Il y a là des îles et des baleines, des naufrages et des amours ratés, un mal de vivre et une mystérieuse poésie. Tout est étrange et familier à la fois. Et l’on se retrouve au sein de l’univers de l’Italien et sa façon d’évoquer les existences entre inquiétude et l’absolu délicatesse de la vie au quotidien.
Les histoires semblent parfois indéfinissables dans leur inaccomplissement. Mais cette façon de dire nous revient en miroir de notre propre existence et de notre devenir. Le tout en des bribes dans lesquelles le morceau de bravoure reste celui qui donne le titre à l’ensemble en sa façon de raconter un amour qui finit mal et dans la violence.
Chaque fois, Tabucchi se nourrit de tout pour nous tendre un jeu de miroirs même lorsqu’il raconte la confession d’un vieux chanteur de restaurant lourd d’inquiétude et de nostalgie mais qui ouvre un espace entre passé et présent.
Le texte « Antero de Quental, una vita », quant à lui, nous ramène dans la vie de l’écrivain Antero de Quental (1842-1891). D’un écrivain secondaire, Tabucchi fait un écrivain vivant par la façon dont il lui redonne voix et existence. « Esperidi, sogno in forma di lettera » devient un voyage vers une île métaphore de notre monde.

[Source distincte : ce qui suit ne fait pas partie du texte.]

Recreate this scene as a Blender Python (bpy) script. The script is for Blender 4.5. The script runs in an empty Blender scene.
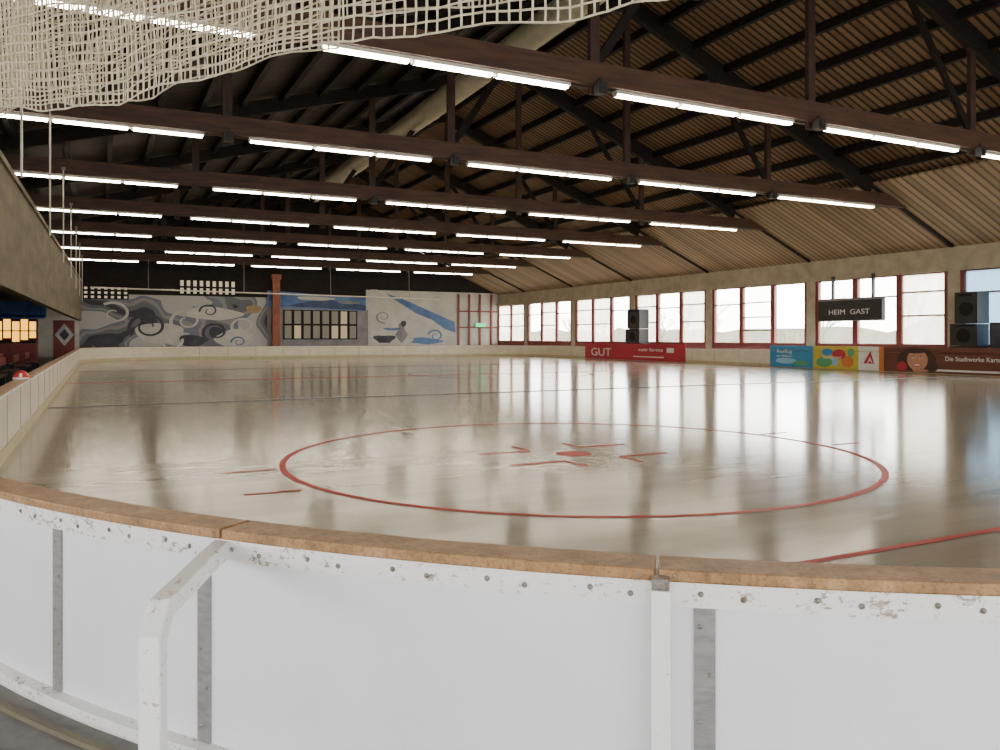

Partout, la nostalgie retourne de manière insolite vers les lieux où nous sommes embarqués. Avec elle, vers un monde ignoré qui fascine.
jean-paul gavard-perret
Antonio Tabucchi, Femme de Porto Pim et autres histoires, traduit de l’italien par Bernard Comment, coll. « Du monde Entier », Gallimard, Paris, 2019.